Taking a break from some of the more serious topics covered this semester, this week’s discussion was based on popular and compelling conspiracy theories. Moderators Abdikadir Eftin, a senior dual-major in political science and communication, and Miles Anderson, a senior dual major in political science and psychology, sought to keep the discussion fun and open to all ideas, however far fetched they may be.

Preceding each new topic was a short informational video outlining the basics of each theory. Due to the whimsical nature of many conspiracy theories, audience members were encouraged to think outside the box and share their opinions regardless of their knowledge on the topic.

Who is responsible for the JFK assassination?

While nobody mentioned anyone by name with the exception of Lee Harvey Oswald, the man officially charged with the assassination, several members had theories indicating that Oswald was not the real killer. One student pointed out the fact that the trajectory of the bullets through the windshield would have been impossible, or at least very difficult, from the vantage point at which Oswald was discovered. The position that would have made more sense was the bridge nearby. The real shooter may have been in cahoots with Oswald and made his escape in the ensuing chaos. The fact that Oswald was killed before his trial was seen as all too convenient for a government that desperately wanted someone to blame for the assassination.

Has NASA covered up signs of alien life?

The video preceding this question gave an overview of the many claims in the last several decades that people have seen signs of extraterrestrials, but were shot down by the government and their stories written off as hearsay.

This question received mixed responses as many did not think NASA would attempt to cover up alien life. One comment mentioned that the United States would jump at the opportunity to discover something groundbreaking and certainly wouldn’t hide it so that they could be seen as a world leader in extraterrestrial knowledge and contact.  

The other half of the room believed they did and would actively hide signs of alien life, citing reasons ranging from avoiding a global panic to wanting to preserve the superior technology introduced by alien species for government use.

If NASA had information about ETs, but the news was bad, would you still want to know?

Mixed responses came from this question.

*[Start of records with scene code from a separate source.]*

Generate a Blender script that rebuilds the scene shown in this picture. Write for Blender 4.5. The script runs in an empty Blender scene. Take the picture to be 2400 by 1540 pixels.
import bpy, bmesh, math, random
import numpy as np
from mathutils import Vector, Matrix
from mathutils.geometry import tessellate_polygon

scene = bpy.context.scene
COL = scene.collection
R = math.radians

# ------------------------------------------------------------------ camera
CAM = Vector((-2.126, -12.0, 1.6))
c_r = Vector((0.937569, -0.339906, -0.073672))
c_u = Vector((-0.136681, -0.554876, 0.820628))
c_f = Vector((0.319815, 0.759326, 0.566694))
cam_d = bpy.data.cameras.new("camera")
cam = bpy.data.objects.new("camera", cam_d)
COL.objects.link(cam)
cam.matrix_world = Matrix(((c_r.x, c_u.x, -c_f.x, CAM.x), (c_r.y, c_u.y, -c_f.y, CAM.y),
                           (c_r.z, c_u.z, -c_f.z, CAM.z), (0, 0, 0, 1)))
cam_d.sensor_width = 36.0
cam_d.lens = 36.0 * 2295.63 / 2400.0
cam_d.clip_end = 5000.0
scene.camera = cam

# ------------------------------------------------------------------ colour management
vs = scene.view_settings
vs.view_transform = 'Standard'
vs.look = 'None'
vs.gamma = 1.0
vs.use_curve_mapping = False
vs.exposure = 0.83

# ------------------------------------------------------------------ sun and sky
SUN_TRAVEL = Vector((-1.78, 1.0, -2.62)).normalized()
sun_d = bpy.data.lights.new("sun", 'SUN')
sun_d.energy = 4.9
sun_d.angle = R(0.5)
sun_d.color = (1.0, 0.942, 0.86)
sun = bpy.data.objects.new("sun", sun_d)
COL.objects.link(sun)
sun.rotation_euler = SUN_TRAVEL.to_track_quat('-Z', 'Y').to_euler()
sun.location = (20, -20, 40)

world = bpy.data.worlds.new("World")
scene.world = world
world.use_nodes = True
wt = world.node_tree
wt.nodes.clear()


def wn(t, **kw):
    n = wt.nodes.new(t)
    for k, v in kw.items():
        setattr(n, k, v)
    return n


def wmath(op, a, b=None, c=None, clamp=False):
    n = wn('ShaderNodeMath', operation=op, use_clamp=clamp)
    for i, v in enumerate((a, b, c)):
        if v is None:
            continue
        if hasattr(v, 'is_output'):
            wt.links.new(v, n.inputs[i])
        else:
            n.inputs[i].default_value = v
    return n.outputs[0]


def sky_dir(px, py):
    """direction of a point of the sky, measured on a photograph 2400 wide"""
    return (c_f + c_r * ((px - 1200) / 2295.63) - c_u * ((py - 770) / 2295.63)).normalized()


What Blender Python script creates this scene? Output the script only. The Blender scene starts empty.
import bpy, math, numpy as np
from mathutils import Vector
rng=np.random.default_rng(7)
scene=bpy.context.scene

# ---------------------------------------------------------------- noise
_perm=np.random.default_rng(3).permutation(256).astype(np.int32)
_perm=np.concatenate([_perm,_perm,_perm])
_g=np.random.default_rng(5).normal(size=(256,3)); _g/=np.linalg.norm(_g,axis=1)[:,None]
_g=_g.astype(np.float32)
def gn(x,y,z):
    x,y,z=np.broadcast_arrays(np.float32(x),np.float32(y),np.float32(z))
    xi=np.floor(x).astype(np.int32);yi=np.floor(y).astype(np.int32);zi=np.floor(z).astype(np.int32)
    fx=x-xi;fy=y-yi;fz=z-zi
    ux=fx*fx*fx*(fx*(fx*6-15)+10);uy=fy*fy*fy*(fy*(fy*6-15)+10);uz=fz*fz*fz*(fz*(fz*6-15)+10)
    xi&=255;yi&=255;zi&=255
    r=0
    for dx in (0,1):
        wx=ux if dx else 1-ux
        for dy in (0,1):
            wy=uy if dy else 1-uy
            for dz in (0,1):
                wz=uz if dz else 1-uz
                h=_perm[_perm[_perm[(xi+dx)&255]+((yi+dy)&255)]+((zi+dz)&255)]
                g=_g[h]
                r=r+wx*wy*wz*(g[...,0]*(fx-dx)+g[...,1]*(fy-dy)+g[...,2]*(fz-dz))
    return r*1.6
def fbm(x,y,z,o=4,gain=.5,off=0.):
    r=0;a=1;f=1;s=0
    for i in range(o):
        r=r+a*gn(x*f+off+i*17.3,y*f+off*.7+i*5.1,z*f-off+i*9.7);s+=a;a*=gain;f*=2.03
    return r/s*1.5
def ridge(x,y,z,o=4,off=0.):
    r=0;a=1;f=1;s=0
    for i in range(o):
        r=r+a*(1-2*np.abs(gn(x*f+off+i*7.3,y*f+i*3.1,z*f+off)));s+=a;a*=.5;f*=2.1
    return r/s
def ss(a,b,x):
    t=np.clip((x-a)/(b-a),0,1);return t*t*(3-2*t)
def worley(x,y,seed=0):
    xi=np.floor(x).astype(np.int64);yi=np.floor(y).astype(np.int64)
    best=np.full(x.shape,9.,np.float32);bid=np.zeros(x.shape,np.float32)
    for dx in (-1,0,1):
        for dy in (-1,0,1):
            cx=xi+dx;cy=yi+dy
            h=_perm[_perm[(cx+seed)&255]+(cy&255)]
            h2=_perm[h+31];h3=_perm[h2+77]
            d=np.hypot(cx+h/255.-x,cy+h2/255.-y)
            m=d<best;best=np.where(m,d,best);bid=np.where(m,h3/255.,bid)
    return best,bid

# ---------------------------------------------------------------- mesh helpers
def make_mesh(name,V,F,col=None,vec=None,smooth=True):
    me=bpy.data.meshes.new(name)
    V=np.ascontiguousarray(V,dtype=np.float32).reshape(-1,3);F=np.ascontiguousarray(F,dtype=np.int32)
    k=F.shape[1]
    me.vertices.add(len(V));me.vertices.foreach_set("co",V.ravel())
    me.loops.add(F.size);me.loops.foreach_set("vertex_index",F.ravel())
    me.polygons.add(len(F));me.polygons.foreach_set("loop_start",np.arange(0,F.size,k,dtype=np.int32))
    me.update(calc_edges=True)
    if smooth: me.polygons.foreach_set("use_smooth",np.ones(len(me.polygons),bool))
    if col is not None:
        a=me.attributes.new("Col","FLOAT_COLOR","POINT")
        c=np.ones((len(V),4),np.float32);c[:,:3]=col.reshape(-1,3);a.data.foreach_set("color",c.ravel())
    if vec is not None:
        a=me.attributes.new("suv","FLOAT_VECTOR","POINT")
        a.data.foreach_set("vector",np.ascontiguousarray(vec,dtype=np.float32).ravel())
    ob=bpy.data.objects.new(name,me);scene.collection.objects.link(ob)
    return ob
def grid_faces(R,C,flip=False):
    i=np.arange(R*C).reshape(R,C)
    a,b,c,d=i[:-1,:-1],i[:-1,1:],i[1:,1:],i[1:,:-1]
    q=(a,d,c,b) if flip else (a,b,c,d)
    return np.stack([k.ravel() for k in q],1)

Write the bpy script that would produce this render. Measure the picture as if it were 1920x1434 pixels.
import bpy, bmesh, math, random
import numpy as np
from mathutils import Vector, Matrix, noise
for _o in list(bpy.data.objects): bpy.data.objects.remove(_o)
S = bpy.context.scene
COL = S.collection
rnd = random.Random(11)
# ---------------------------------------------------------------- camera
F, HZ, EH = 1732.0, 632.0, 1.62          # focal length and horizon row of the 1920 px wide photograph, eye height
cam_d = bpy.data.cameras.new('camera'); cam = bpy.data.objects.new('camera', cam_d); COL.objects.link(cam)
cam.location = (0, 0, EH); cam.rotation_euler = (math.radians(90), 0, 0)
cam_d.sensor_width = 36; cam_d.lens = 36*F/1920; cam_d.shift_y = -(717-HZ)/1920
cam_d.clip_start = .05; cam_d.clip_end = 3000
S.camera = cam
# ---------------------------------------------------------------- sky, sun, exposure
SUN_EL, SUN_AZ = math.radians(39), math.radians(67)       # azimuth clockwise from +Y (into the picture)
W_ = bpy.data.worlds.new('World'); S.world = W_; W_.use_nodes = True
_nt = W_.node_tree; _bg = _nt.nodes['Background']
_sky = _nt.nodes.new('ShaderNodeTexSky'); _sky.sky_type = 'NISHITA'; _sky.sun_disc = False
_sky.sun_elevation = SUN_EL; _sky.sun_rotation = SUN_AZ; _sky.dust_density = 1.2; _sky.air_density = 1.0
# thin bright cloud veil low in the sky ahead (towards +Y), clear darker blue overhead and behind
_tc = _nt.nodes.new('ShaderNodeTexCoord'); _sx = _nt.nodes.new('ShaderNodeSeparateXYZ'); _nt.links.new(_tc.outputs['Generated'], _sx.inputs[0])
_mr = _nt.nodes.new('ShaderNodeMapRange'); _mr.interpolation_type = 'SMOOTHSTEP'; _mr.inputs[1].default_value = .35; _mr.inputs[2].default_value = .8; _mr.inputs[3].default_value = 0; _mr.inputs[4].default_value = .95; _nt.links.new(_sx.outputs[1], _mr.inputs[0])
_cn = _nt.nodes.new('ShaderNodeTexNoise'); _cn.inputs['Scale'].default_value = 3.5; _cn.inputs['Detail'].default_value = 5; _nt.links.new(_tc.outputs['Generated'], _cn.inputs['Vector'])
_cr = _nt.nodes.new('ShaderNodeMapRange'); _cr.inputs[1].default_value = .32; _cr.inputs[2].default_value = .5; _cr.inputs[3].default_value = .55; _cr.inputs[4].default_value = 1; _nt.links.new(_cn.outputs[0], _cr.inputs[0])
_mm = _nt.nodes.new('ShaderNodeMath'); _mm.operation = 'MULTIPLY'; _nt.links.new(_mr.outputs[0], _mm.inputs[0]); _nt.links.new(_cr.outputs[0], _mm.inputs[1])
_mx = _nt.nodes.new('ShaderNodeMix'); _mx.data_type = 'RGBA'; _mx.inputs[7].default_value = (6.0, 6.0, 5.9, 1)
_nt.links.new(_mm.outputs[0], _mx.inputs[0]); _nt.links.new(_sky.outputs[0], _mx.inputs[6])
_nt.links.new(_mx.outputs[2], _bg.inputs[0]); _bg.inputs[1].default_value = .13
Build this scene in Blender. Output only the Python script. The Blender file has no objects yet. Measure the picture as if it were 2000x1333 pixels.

The most common response was that they would want to know so they could do whatever they wanted with the time they had left. Others disagreed and preferred ignorance to problems that they have no control over. A third party indicated that it depends on what that bad news is. If it was a pending doomsday, they would want to know, but if the bad news was that an alien race was holding Earth hostage and demanded human sacrifices once a year or Earth would be destroyed, they would rather live in ignorance.

Why do people still believe in the Illuminati?

Regardless of the belief in the continued existence of the Illuminati, audience members across the board agreed that people love having something to blame for mysterious or unsettling events. One individual cited the common phrase “sometimes truth is stranger than fiction”, meaning that human beings have a tendency to believe the simplest explanation for things and blaming strange world events or occurrences on a secret society of powerful people is often easier than vetting out the more bizarre truth.

Though the existence of the Illuminati is confirmed earlier in history, the trail appears to go cold in the last hundred years. Some audience members believe it no longer exists while others believe that they simply got better at concealing their existence.

Thoughts about the north tower’s appearance of a controlled collapse during 9/11?

Preceding this question, a video of the north tower collapsing with some explanations of similarities between the north tower collapse and controlled demolitions was shown.

Without diving too deep into the physics of the collapse, audience members indicated that it certainly appeared as if there were blasts throughout the building as it collapsed into itself. The most compelling element was the fact that the building appears to be collapsing downward at the same speed as free falling debris which doesn’t seem possible unless there are blasts occurring on each level to allow the building to fall downward with minimal resistance.

Several audience members mentioned that a big reason they don't believe this particular conspiracy theory is because there isn't a compelling reason why the government would instigate 9/11. Theories include a desire to take control of the oil in the middle east, fostering national unity, and several others but those reasons aren’t enough for most members of the audience.

The engaging but lighthearted nature of the discussion left audience members wanting more and, if nothing else, provided interesting material for future late-night conversations and a reason to dive deeper into the strange corners of YouTube.